La mise en ménage d'un nouveau couple pose maintenant de sérieux problèmes. Comme chacun a son emploi et doit répondre aux exigences professionnelles qu'on lui impose, le choix du lieu où habiter doit souvent faire l'objet d'importants compromis. Habiterons-nous près du lieu de travail de l'homme, de la femme ou quelque part à mi-chemin? Et si le gîte familial doit tenir compte des enfants à venir, doit-on plutôt se rapprocher de l'école où iront les enfants? Si bien que, n'ayant pu trouver de lieu où chacun des membres de la famille peut être près du lieu de son occupation principale, le « vivre ensemble » se transformera en une vaste entreprise de transport automobile. Sans compter les difficultés causées à ce chapitre par les nombreuses mutations professionnelles à venir.

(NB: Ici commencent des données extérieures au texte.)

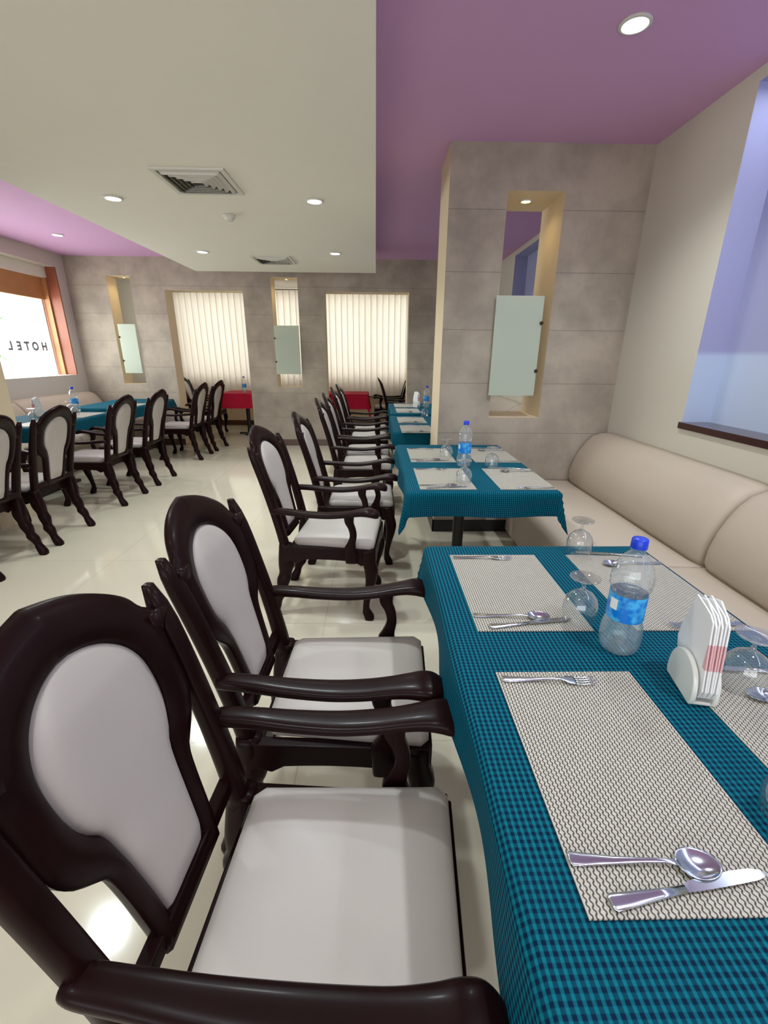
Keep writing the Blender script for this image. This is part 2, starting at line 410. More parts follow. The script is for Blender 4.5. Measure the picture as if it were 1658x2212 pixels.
# columns standing into the room, each with a tall slot
def column(name, x0, x1, slot):
    o = wall_grid(name, 'y', 3.5, 3.95, [x0, x1], [0, 2.72], [slot], [M['plaster'], M['jamb']])
    return o
column('wall_right_column', 0.49, XR, (0.885, 1.275, 0.955, 2.455))
column('wall_left_column', XL, -3.12, (-3.92, -3.53, 0.955, 2.455))
skirt('right_column', [((0.48, 3.488, 0), (XR, 3.5, 0.1)), ((0.478, 3.488, 0), (0.49, 3.95, 0.1))], 'black')

# lobby window, its wooden reveal and the street behind
struct(MB().box((-4.80, 7.06, 1.05), (XL - 0.002, 7.14, 2.54)).build('wall_lobby_jamb', M['redwood']))
struct(MB().box((-4.72, 7.035, 1.1), (-4.64, 7.059, 2.44)).build('trim_4', M['lightwood']))
struct(MB().box((-4.78, 4.0, 2.12), (-4.70, 7.035, 2.40)).build('wall_lobby_pelmet', M['lightwood']))
struct(MB().box((-4.78, 4.0, 2.40), (XL - 0.141, 7.06, 2.56)).build('ceiling_lobby', M['ceil_white']))
struct(MB().box((-4.78, 4.0, 0.0), (XL - 0.141, 7.06, 1.1)).build('wall_lobby_sill', M['white_wall']))
w1 = MB()
for y in (4.02, 7.0): w1.box((-4.76, y, 1.1), (-4.73, y + 0.03, 2.12))
w1 = struct(w1.build('window_1', M['plastic_white']))
MB().box((-4.748, 4.05, 1.1), (-4.742, 7.0, 2.12)).build('pane', M['pane'], w1)
lt = empty('window_lettering', (-4.752, 6.93, 1.44)); tag(lt, 'grey capital letters HOTEL on the bright left window, seen mirrored from inside', 'sign')
off = 0.0
for ch, adv in zip('HOTEL', (.172, .172, .15, .155, .15)):
    fc = bpy.data.curves.new('t', 'FONT'); fc.body = ch; fc.size = 0.15; fc.extrude = 0.001; fc.offset = 0.007
    fo = bpy.data.objects.new('t', fc); COL.objects.link(fo); bpy.context.view_layer.update()
    tm = bpy.data.meshes.new_from_object(fo); bpy.data.objects.remove(fo)
    tm.materials.clear(); tm.materials.append(M['letter'])
    lo = bpy.data.objects.new('letter', tm); COL.objects.link(lo); lo.parent = lt
    lo.matrix_local = Matrix.Translation((0, -off, 0)) @ Matrix(((0, 0, -1), (-1, 0, 0), (0, 1, 0))).to_4x4()
    off += adv
struct(MB().box((-16, -6, -0.4), (-5.1, 18, -0.3)).build('ground_outside', M['ground']))
def shrub(x, y, h, label):
    r = empty('shrub', (x, y, -0.3)); tag(r, label, 'shrub', 'shrubs outside the left window')
    MB().lathe([(0.05, 0), (0.04, h * 0.7)], 8, caps=True).build('stem', M['redwood'], r)
    mb = MB(); rnd = random.Random(int(h * 100))
    for i in range(180):
        t = rnd.random() * 2 * pi; e = rnd.random(); z = h * (0.55 + 0.45 * rnd.random()); R_ = 0.45 * (1 - abs(z / h - 0.75) * 1.6)
        c = Vector((cos(t) * R_ * e, sin(t) * R_ * e, z)); d = Vector((cos(t), sin(t), rnd.uniform(-.5, .7))).normalized() * 0.3
        s_ = Vector((-sin(t), cos(t), 0)) * 0.03
        mb.add([c, c + d * 0.5 + s_, c + d, c + d * 0.5 - s_], [(0, 1, 2, 3)])
    mb.build('foliage', M['leaf'], r)
shrub(-8.2, 8.8, 2.6, 'pale sunlit shrub outside the left window, behind the lettering')
shrub(-9.5, 11.8, 2.7, 'pale sunlit shrub outside the left window, nearer the wooden jamb')

# ------------------------------------------------------------------ vertical blinds
def blinds(x0, x1, label):
    r = empty('vertical_blind', ((x0 + x1) / 2, YW - 0.14, 2.56)); tag(r, label, 'blind', 'vertical blinds in the alcove')
    w = x1 - x0
    MB().box((-w / 2, -0.02, 0), (w / 2, 0.02, 0.03)).build('headrail', M['plastic_white'], r)
    mb = MB(); n = int(w / 0.112); rnd = random.Random(int(x0 * 10))
    for i in range(n):
        x = -w / 2 + 0.056 + i * w / n; a = radians(9 + rnd.uniform(-3, 3)); hw = 0.063
        secs = []
        for z in (0, -1.94 + rnd.uniform(-.005, .005)):
            secs.append([(x + s * hw * cos(a) + 0.0003 * q, s * hw * sin(a) + q * 0.0006 + 0.004 * (1 - s * s), z) for q, s in ((1, -1), (1, 0), (1, 1), (-1, 1), (-1, 0), (-1, -1))])
        mb.loft(secs)
    mb.build('slats', M['blind'], r)
    return r
blinds(-3.98, -1.3, 'cream vertical blind filling the left opening behind the grey wall')
blinds(-1.24, 1.05, 'cream vertical blind filling the right opening behind the grey wall')

# ------------------------------------------------------------------ niche glass and lamps
def glass_panel(x0, x1, z0, z1, y, side, label):
    r = empty('frosted_glass_panel', ((x0 + x1) / 2, y, z0)); tag(r, label, 'glass panel', 'frosted glass panels in the wall slots')
    w = (x1 - x0) / 2; h = z1 - z0
    MB().box((-w, -0.006, 0), (w, 0.0, h)).build('front_sheet', M['frost'], r, bevel=0.001)
    MB().box((-w + 0.01 * side, 0.022, 0), (w + 0.01 * side, 0.028, h)).build('rear_sheet', M['frost'], r, bevel=0.001)
    for z in (h * 0.26, h * 0.74):
        q = MB(); q.lathe([(0.0, -0.026), (0.009, -0.024), (0.013, -0.014), (0.013, -0.006), (0.006, -0.006), (0.006, 0.03), (0.012, 0.03), (0.012, 0.04), (0, 0.04)], 16)
        q.v = [(a, c, b) for a, b, c in q.v]
        q.build('stud', M['stud'], r, smooth=True, loc=(side * (w - 0.004), 0, z))
    return r
glass_panel(0.86, 1.205, 1.125, 1.815, 3.475, 1, 'frosted glass panel with two brass studs in the slot of the right column')
glass_panel(-1.535, -1.16, 1.12, 1.82, YP - 0.02, -1, 'frosted glass panel in the middle slot between the two blind-filled openings')
glass_panel(-3.86, -3.60, 1.12, 1.82, YP - 0.02, -1, 'frosted glass panel in the slot left of the left opening')

def lamp(name, x, y, z, r_, lens, power, col, label, cat, group, spot=True, ang=130):
    r = empty(name, (x, y, z)); tag(r, label, cat, group)
    q = MB(); q.lathe([(r_ * 1.0, 0.001), (r_ * 1.25, 0.001), (r_ * 1.25, -0.006), (r_, -0.009), (r_ * 0.96, -0.004), (r_ * .96, 0.001)], 32)
    q.build('trim_ring', M['plastic_white'], r, smooth=True)
    q = MB(); q.lathe([(0.0001, -0.0065), (r_ * 0.6, -0.006), (r_ * 0.96, -0.003)], 32); q.build('lens', lens, r, smooth=True)
    l = bpy.data.lights.new('bulb', 'SPOT' if spot else 'POINT'); l.energy = power; l.color = col; l.shadow_soft_size = r_ * 0.9
    if spot: l.spot_size = radians(ang); l.spot_blend = 0.9
    b = bpy.data.objects.new('bulb', l); COL.objects.link(b); b.parent = r; b.location = (0, 0, -0.012)
    return r
CW = (0.87, 0.96, 0.99)
G = 'recessed ceiling downlights'
P = 66
lamp('downlight', -0.44, 3.75, 2.449, 0.052, M['lens'], P, CW, 'round white downlight in the white ceiling, right of the near air vent', 'ceiling light', G)
lamp('downlight', -0.44, 5.48, 2.449, 0.052, M['lens'], P, CW, 'round white downlight in the white ceiling, right of the far air vent', 'ceiling light', G)
lamp('downlight', -1.87, 5.48, 2.449, 0.052, M['lens'], P, CW, 'round white downlight in the white ceiling, left of the far air vent', 'ceiling light', G)
lamp('downlight', -1.87, 3.75, 2.449, 0.052, M['lens'], P, CW, 'round white downlight in the white ceiling, left of the near air vent', 'ceiling light', G)
lamp('downlight', 1.08, 2.4, 2.719, 0.052, M['lens'], P, CW, 'bright downlight in the mauve ceiling above the sofa at upper right', 'ceiling light', G)
lamp('downlight', -3.75, 6.08, 2.719, 0.052, M['lens'], P, CW, 'downlight in the mauve ceiling strip at far left near the window', 'ceiling light', G)
for x, y, lz in ((-0.44, 2.0, 2.43), (-1.87, 2.0, 2.43), (-0.44, 0.25, 2.43), (-1.87, 0.25, 2.43), (1.08, 0.4, 2.7), (1.2, 5.9, 2.7)):
    l = bpy.data.lights.new('ceiling_bulb', 'SPOT'); l.energy = P * (0.8 if y > 1 else 0.75 if x > 0 else 0.3); l.color = CW; l.shadow_soft_size = .05; l.spot_size = radians(130); l.spot_blend = .9
    b = bpy.data.objects.new('ceiling_bulb', l); COL.objects.link(b); b.location = (x, y, lz)
WW = (1.0, 0.8, 0.42)
G = 'warm lamps at the top of the wall slots'
lamp('niche_lamp', 1.07, 3.70, 2.454, 0.034, M['lensw'], 2.2, WW, 'small yellow lamp at the top of the slot in the right column', 'lamp', G, ang=150)
lamp('niche_lamp', -1.33, 7.40, 2.469, 0.022, M['lensw'], 2.5, WW, 'small yellow lamp at the top of the middle wall slot', 'lamp', G, ang=150)
lamp('niche_lamp', -3.72, 7.40, 2.469, 0.022, M['lensw'], 2.5, WW, 'small yellow lamp at the top of the left wall slot', 'lamp', G, ang=150)

def vent(x, y, label):
    r = empty('ceiling_vent', (x, y, 2.45)); tag(r, label, 'air vent', 'square ceiling air vents')
    s = 0.225; q = MB()
    for a, b in (((-s, -s), (s, -s + .03)), ((-s, s - .03), (s, s)), ((-s, -s + .03), (-s + .03, s - .03)), ((s - .03, -s + .03), (s, s - .03))):
        q.box((a[0], a[1], -0.012), (b[0], b[1], 0.0))
    q.build('frame', M['plastic_white'], r, bevel=0.002)
    MB().box((-s + .03, -s + .03, -0.003), (s - .03, s - .03, -0.001)).build('throat', M['ventdark'], r)
    q = MB()
    for k in range(4):                                     # four-way louvres: concentric slanted square rings, drawn as four triangles of blades
        for i in range(1, 6):
            t = s - 0.03 - i * 0.033 + 0.02; w = t
            if w < 0.01: continue
            a = k * pi / 2
            pts = [(-w, t, -0.004), (w, t, -0.004), (w - .012, t - 0.017, -0.022), (-w + .012, t - 0.017, -0.022), (-w, t, -0.002), (w, t, -0.002), (w - .012, t - 0.016, -0.019), (-w + .012, t - 0.016, -0.019)]
            pts = [(x_ * cos(a) - y_ * sin(a), x_ * sin(a) + y_ * cos(a), z_) for x_, y_, z_ in pts]
            q.add(pts, [(0, 1, 2, 3), (4, 7, 6, 5), (0, 4, 5, 1), (1, 5, 6, 2), (2, 6, 7, 3), (3, 7, 4, 0)])
    q.build('louvres', M['plastic_white'], r)
vent(-1.13, 3.40, 'square white ceiling air vent nearest the camera')
vent(-1.19, 5.88, 'square white ceiling air vent near the far wall')
r = empty('smoke_detector', (-1.165, 4.13, 2.45)); tag(r, 'small white smoke detector on the white ceiling between the two air vents', 'smoke detector')
q = MB(); q.lathe([(0.05, 0), (0.05, -0.012), (0.046, -0.018)], 28, caps=True); q.build('base', M['plastic_white'], r, smooth=True)
q = MB(); q.lathe([(0.036, -0.018), (0.034, -0.034), (0.02, -0.042), (0.0005, -0.043)], 28); q.build('sensor_cap', M['plastic_white'], r, smooth=True)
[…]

Désormais, les enfants ont les mêmes droits à l'autonomie. Une famille de père et mère avec deux enfants est maintenant constituée de quatre autonomies distinctes où chacun « jouit » du droit inaliénable de choisir ce qui est bon pour lui sans égard à l'autorité vue comme suspecte.

Quel intérêt les parents ont-ils maintenant à enfanter une liberté où l'État se donne tous les droits de l'influence paternelle? Dans les conditions sociopolitiques actuelles où les liens filiaux sont de plus en plus ténus, pourquoi avoir des enfants?

De plus, ultime paradoxe, si nous voulons vivre en couple, on se demande bien comment on peut véritablement y arriver sans devoir concéder notre individualité si chèrement conquise.